┌────────

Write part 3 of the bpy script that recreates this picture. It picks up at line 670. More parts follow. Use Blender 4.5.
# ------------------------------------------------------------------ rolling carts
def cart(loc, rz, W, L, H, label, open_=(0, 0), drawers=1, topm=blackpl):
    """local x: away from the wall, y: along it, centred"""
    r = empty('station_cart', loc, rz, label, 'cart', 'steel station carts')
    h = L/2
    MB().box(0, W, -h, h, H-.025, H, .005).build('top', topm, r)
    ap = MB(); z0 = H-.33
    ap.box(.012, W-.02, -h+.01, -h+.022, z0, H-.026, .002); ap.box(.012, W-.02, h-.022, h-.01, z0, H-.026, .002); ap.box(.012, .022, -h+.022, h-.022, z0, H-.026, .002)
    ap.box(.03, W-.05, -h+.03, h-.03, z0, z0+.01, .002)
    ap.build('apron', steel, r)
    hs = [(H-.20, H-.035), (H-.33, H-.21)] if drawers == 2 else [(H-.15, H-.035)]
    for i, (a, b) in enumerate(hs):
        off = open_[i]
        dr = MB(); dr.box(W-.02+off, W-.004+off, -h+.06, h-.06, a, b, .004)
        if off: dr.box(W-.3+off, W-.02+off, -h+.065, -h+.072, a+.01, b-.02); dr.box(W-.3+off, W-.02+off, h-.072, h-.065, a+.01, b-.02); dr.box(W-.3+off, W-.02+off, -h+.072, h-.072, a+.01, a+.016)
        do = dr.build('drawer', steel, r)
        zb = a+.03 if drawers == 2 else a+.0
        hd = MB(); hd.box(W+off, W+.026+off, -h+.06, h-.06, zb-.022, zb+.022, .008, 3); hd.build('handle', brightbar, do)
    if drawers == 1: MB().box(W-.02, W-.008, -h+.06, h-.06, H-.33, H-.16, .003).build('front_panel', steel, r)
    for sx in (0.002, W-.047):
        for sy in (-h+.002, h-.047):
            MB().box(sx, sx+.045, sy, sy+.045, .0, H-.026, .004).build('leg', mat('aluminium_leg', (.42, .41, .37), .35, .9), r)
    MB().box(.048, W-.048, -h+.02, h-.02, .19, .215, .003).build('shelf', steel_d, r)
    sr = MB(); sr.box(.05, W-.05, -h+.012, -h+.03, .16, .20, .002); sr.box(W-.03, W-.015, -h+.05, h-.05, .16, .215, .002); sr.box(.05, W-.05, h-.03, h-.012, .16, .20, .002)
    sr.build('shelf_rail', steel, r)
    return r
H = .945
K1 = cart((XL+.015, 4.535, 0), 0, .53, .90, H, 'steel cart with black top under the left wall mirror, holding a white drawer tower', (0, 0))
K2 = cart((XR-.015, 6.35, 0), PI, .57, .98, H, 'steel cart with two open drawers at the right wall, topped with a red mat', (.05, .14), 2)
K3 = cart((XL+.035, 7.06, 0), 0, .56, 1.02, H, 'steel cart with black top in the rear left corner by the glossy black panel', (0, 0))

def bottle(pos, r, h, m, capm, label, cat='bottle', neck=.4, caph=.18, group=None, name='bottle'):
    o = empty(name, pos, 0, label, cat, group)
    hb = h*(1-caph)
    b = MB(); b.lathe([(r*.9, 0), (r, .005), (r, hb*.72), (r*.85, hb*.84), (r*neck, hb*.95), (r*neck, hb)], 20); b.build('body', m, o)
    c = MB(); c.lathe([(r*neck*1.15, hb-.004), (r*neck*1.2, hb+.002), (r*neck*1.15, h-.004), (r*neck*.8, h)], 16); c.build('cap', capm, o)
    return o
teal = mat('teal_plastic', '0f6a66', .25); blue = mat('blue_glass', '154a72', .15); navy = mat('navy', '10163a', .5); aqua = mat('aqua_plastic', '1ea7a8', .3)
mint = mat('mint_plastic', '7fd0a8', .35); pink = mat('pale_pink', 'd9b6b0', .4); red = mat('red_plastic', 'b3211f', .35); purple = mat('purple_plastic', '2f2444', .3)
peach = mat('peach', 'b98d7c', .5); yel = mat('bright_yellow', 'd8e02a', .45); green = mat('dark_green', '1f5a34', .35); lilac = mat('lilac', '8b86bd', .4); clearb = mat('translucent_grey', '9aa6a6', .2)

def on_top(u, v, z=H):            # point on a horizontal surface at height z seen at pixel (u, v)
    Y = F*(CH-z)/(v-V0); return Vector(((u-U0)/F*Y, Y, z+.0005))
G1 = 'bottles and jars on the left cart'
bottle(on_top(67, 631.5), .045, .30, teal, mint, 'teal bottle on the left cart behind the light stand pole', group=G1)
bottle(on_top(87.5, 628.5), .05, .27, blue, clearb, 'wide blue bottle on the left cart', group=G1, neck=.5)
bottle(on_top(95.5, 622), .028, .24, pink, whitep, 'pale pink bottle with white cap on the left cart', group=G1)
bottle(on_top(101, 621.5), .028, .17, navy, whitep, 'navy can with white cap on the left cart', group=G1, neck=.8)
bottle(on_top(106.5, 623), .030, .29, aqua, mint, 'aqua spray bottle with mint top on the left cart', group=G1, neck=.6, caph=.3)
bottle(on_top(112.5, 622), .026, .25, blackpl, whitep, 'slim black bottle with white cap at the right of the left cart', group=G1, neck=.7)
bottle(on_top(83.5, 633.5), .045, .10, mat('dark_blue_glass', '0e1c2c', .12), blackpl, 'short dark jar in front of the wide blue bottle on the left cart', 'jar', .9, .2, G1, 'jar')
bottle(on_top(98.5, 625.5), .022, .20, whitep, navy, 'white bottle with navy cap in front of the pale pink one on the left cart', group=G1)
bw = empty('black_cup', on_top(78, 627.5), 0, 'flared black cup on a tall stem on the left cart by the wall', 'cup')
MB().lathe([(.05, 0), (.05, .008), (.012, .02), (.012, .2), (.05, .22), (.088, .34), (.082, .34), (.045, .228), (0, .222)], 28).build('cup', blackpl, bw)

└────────

◆ Do this
Each line above must be printed exactly as it appears.

◆ Result
Write part 3 of the bpy script that recreates this picture. It picks up at line 670. More parts follow. Use Blender 4.5.
# ------------------------------------------------------------------ rolling carts
def cart(loc, rz, W, L, H, label, open_=(0, 0), drawers=1, topm=blackpl):
    """local x: away from the wall, y: along it, centred"""
    r = empty('station_cart', loc, rz, label, 'cart', 'steel station carts')
    h = L/2
    MB().box(0, W, -h, h, H-.025, H, .005).build('top', topm, r)
    ap = MB(); z0 = H-.33
    ap.box(.012, W-.02, -h+.01, -h+.022, z0, H-.026, .002); ap.box(.012, W-.02, h-.022, h-.01, z0, H-.026, .002); ap.box(.012, .022, -h+.022, h-.022, z0, H-.026, .002)
    ap.box(.03, W-.05, -h+.03, h-.03, z0, z0+.01, .002)
    ap.build('apron', steel, r)
    hs = [(H-.20, H-.035), (H-.33, H-.21)] if drawers == 2 else [(H-.15, H-.035)]
    for i, (a, b) in enumerate(hs):
        off = open_[i]
        dr = MB(); dr.box(W-.02+off, W-.004+off, -h+.06, h-.06, a, b, .004)
        if off: dr.box(W-.3+off, W-.02+off, -h+.065, -h+.072, a+.01, b-.02); dr.box(W-.3+off, W-.02+off, h-.072, h-.065, a+.01, b-.02); dr.box(W-.3+off, W-.02+off, -h+.072, h-.072, a+.01, a+.016)
        do = dr.build('drawer', steel, r)
        zb = a+.03 if drawers == 2 else a+.0
        hd = MB(); hd.box(W+off, W+.026+off, -h+.06, h-.06, zb-.022, zb+.022, .008, 3); hd.build('handle', brightbar, do)
    if drawers == 1: MB().box(W-.02, W-.008, -h+.06, h-.06, H-.33, H-.16, .003).build('front_panel', steel, r)
    for sx in (0.002, W-.047):
        for sy in (-h+.002, h-.047):
            MB().box(sx, sx+.045, sy, sy+.045, .0, H-.026, .004).build('leg', mat('aluminium_leg', (.42, .41, .37), .35, .9), r)
    MB().box(.048, W-.048, -h+.02, h-.02, .19, .215, .003).build('shelf', steel_d, r)
    sr = MB(); sr.box(.05, W-.05, -h+.012, -h+.03, .16, .20, .002); sr.box(W-.03, W-.015, -h+.05, h-.05, .16, .215, .002); sr.box(.05, W-.05, h-.03, h-.012, .16, .20, .002)
    sr.build('shelf_rail', steel, r)
    return r
H = .945
K1 = cart((XL+.015, 4.535, 0), 0, .53, .90, H, 'steel cart with black top under the left wall mirror, holding a white drawer tower', (0, 0))
K2 = cart((XR-.015, 6.35, 0), PI, .57, .98, H, 'steel cart with two open drawers at the right wall, topped with a red mat', (.05, .14), 2)
K3 = cart((XL+.035, 7.06, 0), 0, .56, 1.02, H, 'steel cart with black top in the rear left corner by the glossy black panel', (0, 0))

def bottle(pos, r, h, m, capm, label, cat='bottle', neck=.4, caph=.18, group=None, name='bottle'):
    o = empty(name, pos, 0, label, cat, group)
    hb = h*(1-caph)
    b = MB(); b.lathe([(r*.9, 0), (r, .005), (r, hb*.72), (r*.85, hb*.84), (r*neck, hb*.95), (r*neck, hb)], 20); b.build('body', m, o)
    c = MB(); c.lathe([(r*neck*1.15, hb-.004), (r*neck*1.2, hb+.002), (r*neck*1.15, h-.004), (r*neck*.8, h)], 16); c.build('cap', capm, o)
    return o
teal = mat('teal_plastic', '0f6a66', .25); blue = mat('blue_glass', '154a72', .15); navy = mat('navy', '10163a', .5); aqua = mat('aqua_plastic', '1ea7a8', .3)
mint = mat('mint_plastic', '7fd0a8', .35); pink = mat('pale_pink', 'd9b6b0', .4); red = mat('red_plastic', 'b3211f', .35); purple = mat('purple_plastic', '2f2444', .3)
peach = mat('peach', 'b98d7c', .5); yel = mat('bright_yellow', 'd8e02a', .45); green = mat('dark_green', '1f5a34', .35); lilac = mat('lilac', '8b86bd', .4); clearb = mat('translucent_grey', '9aa6a6', .2)

def on_top(u, v, z=H):            # point on a horizontal surface at height z seen at pixel (u, v)
    Y = F*(CH-z)/(v-V0); return Vector(((u-U0)/F*Y, Y, z+.0005))
G1 = 'bottles and jars on the left cart'
bottle(on_top(67, 631.5), .045, .30, teal, mint, 'teal bottle on the left cart behind the light stand pole', group=G1)
bottle(on_top(87.5, 628.5), .05, .27, blue, clearb, 'wide blue bottle on the left cart', group=G1, neck=.5)
bottle(on_top(95.5, 622), .028, .24, pink, whitep, 'pale pink bottle with white cap on the left cart', group=G1)
bottle(on_top(101, 621.5), .028, .17, navy, whitep, 'navy can with white cap on the left cart', group=G1, neck=.8)
bottle(on_top(106.5, 623), .030, .29, aqua, mint, 'aqua spray bottle with mint top on the left cart', group=G1, neck=.6, caph=.3)
bottle(on_top(112.5, 622), .026, .25, blackpl, whitep, 'slim black bottle with white cap at the right of the left cart', group=G1, neck=.7)
bottle(on_top(83.5, 633.5), .045, .10, mat('dark_blue_glass', '0e1c2c', .12), blackpl, 'short dark jar in front of the wide blue bottle on the left cart', 'jar', .9, .2, G1, 'jar')
bottle(on_top(98.5, 625.5), .022, .20, whitep, navy, 'white bottle with navy cap in front of the pale pink one on the left cart', group=G1)
bw = empty('black_cup', on_top(78, 627.5), 0, 'flared black cup on a tall stem on the left cart by the wall', 'cup')
MB().lathe([(.05, 0), (.05, .008), (.012, .02), (.012, .2), (.05, .22), (.088, .34), (.082, .34), (.045, .228), (0, .222)], 28).build('cup', blackpl, bw)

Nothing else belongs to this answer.